Demétrio lembra que Félix Luna dizia, em tom de humildade, que o que havia feito era apenas “quebrar um galho para um amigo”. “Eles queriam era ter mudado a letra da música, torná-la mais crioula e não puderam. Por isso se ‘vingaram’ em Navidad Nuestra, no Lado B, quando apresentam o anjo Gabriel como um milico de povoado todo faceiro porque, em vez de prender um borracho, havia recebido missão menos espúria, que era dizer à Maria que esperava um filho de Deus”, descreve.

El Pampa

Etimologicamente “pampa” diz respeito ao plano, não se refere, especificamente, a uma região de baixa altitude, há os altiplanos. “Carnaval cochabambino e o estilo pampeano falam igualmente do pampa – ‘bamba’ é pampa, isso porque o quechua é muito mais suave.
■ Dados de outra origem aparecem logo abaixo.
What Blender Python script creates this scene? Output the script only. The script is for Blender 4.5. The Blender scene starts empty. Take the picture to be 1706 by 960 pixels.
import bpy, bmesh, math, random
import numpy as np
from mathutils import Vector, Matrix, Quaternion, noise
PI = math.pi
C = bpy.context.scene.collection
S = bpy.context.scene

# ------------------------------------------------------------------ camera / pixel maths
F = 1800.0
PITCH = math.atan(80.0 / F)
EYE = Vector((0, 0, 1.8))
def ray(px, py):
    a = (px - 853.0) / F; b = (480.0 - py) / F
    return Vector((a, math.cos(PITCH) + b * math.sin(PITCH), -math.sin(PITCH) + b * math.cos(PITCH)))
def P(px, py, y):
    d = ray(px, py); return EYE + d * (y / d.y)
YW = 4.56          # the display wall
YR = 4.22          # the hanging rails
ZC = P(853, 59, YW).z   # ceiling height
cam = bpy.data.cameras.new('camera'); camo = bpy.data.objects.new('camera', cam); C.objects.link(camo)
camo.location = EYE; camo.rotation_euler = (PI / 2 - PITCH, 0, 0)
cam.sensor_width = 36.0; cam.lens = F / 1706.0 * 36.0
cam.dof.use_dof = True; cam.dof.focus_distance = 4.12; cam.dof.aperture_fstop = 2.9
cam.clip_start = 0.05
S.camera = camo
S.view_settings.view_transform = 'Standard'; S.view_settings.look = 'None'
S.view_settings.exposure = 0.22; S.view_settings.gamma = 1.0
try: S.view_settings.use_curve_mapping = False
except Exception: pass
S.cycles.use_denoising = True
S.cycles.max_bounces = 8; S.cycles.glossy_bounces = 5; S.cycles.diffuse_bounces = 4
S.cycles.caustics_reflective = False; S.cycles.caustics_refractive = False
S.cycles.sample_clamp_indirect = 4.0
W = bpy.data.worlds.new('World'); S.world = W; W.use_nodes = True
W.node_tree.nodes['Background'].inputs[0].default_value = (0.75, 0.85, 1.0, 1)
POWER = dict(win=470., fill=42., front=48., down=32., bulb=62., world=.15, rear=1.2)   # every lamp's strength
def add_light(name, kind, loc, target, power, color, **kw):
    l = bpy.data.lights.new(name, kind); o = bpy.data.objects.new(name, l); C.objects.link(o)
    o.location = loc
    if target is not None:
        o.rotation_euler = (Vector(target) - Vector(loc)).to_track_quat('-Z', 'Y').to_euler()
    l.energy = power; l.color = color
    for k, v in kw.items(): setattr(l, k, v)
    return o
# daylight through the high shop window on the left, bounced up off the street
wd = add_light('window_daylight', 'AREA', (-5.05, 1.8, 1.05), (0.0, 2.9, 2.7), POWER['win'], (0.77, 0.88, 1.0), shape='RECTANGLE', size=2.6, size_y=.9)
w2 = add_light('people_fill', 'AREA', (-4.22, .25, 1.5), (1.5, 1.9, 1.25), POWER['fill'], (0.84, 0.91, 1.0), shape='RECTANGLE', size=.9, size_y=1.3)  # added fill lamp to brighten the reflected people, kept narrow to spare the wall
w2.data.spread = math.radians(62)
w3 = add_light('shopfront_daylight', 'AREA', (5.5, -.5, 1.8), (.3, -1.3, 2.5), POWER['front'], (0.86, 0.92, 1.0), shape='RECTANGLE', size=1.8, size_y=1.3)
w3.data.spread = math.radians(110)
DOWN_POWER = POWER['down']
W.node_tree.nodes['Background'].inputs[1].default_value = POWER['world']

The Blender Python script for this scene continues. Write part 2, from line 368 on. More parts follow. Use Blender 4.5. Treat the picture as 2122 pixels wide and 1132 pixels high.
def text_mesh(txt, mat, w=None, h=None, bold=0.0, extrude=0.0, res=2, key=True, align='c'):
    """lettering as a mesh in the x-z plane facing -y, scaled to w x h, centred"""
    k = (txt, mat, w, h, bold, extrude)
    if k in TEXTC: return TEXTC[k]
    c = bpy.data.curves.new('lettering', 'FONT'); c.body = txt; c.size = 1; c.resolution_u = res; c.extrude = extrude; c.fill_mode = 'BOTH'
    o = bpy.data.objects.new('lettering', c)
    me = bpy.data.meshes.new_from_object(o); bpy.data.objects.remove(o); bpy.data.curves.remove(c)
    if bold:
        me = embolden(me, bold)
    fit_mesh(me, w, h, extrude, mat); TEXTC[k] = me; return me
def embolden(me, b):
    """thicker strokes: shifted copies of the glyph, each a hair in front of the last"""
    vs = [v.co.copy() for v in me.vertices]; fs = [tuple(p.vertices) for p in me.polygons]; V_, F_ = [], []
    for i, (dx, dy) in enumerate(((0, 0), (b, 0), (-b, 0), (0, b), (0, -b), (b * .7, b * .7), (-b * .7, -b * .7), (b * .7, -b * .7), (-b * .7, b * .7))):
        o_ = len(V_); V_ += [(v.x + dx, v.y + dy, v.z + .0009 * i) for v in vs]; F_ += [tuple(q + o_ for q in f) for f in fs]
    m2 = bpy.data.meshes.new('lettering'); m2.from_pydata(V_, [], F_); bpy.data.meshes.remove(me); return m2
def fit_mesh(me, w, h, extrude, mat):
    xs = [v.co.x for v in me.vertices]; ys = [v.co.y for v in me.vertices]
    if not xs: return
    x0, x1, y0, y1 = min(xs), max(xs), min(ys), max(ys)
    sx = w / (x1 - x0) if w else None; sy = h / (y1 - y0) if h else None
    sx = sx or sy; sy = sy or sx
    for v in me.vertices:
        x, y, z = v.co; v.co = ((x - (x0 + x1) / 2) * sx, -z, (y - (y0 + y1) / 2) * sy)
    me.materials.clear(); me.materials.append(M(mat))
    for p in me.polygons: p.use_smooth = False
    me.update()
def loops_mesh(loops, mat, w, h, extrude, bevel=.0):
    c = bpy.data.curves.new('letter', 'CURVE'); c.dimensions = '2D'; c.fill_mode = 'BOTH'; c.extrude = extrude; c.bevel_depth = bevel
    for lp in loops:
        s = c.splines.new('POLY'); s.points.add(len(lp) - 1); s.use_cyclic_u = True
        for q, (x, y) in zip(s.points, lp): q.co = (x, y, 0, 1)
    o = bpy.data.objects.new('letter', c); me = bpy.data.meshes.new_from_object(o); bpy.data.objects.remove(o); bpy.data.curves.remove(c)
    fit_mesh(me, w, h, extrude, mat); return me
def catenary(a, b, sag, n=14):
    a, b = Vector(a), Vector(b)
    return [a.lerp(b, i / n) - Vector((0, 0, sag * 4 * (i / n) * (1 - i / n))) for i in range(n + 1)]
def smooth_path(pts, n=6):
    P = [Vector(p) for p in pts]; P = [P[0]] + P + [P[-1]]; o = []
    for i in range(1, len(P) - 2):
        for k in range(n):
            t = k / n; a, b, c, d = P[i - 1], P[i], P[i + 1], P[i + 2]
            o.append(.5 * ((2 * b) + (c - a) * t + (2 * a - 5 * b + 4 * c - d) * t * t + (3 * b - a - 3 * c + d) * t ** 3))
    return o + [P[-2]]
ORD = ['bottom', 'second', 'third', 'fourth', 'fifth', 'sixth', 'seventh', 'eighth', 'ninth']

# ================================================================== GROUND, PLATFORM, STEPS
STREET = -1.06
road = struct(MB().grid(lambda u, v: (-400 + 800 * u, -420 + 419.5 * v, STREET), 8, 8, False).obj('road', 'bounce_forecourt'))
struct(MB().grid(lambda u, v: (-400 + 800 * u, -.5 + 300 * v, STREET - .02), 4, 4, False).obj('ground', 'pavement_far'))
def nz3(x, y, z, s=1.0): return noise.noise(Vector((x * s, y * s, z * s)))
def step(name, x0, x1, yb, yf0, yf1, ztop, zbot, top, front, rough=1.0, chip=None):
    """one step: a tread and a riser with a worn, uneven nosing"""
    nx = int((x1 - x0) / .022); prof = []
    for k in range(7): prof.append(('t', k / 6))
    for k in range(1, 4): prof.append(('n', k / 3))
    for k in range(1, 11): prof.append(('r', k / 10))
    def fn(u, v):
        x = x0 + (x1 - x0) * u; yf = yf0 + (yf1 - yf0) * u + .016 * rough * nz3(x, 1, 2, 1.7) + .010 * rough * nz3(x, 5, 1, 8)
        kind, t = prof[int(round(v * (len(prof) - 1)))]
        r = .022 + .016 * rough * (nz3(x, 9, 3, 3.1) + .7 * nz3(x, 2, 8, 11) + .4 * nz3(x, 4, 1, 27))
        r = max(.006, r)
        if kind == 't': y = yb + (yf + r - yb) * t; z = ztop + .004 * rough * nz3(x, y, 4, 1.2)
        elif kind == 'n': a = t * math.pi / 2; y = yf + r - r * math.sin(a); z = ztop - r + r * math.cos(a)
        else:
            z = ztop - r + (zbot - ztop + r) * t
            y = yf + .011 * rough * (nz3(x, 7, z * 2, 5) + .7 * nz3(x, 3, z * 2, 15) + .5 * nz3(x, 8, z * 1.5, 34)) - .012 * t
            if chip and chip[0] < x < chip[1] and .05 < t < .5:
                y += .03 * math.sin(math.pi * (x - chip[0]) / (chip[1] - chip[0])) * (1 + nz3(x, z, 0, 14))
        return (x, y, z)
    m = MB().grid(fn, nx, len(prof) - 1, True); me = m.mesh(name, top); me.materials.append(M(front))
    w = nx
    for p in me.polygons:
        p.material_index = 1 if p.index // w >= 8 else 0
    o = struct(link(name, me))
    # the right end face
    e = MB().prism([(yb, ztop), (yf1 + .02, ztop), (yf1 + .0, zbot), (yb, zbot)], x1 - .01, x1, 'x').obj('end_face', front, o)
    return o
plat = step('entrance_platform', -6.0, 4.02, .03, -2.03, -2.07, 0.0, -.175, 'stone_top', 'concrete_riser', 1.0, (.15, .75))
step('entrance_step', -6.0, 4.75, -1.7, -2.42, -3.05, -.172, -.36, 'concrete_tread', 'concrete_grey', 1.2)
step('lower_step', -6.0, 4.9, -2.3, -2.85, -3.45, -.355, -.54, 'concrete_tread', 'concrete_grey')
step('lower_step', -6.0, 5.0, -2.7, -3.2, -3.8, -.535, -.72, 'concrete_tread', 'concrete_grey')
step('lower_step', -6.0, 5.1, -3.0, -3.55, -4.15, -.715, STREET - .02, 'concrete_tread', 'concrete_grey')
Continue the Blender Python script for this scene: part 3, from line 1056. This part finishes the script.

O pampeano tem a cara do mestiço desta região”, destaca.

Ariel Ramirez e Félix Luna

Ariel Ramirez (1921-2010) foi um músico e compositor argentino com uma extensa trajetória, considerado uma das personalidades mais destacadas do nativismo argentino. Foi um divulgador da cultura tradicional do Sul do continente americano por meio de uma numerosa discografia e também com o trabalho frente a sua companhia de folclore entre 1955 e 1980.

Félix Luna (1925-2009) foi um reconhecido historiador, escritor, advogado e intelectual argentino fundador e diretor da revista Todo es Historia. Além de Navidad Nuestra (1964), compôs, junto com Ariel Ramirez, Los caudillos (1966) e Mujeres argentinas (1969).

Demétrio Xavier

Demétrio Xavier é um músico porto-alegrense, especializado na música crioula do Uruguai e da Argentina. Atuando no Rio Grande do Sul e nos dois países platinos, enfatiza sua pesquisa na obra do argentino Atahualpa Yupanqui, tendo traduzido e gravado, em versão bilíngue, seu poema maior, “O Pajador Perseguido”. Venceu a Califórnia da Canção Nativa, festival de música gaúcha, em 2009, com uma poesia musicada por Marco Aurélio Vasconcellos, “A Sanga do Pedro Lira”. Conduz na FM Cultura de Porto Alegre o programa Cantos do Sul da Terra, dedicado à música e à literatura do sul do continente e indicado em 2012 para o Prêmio Press.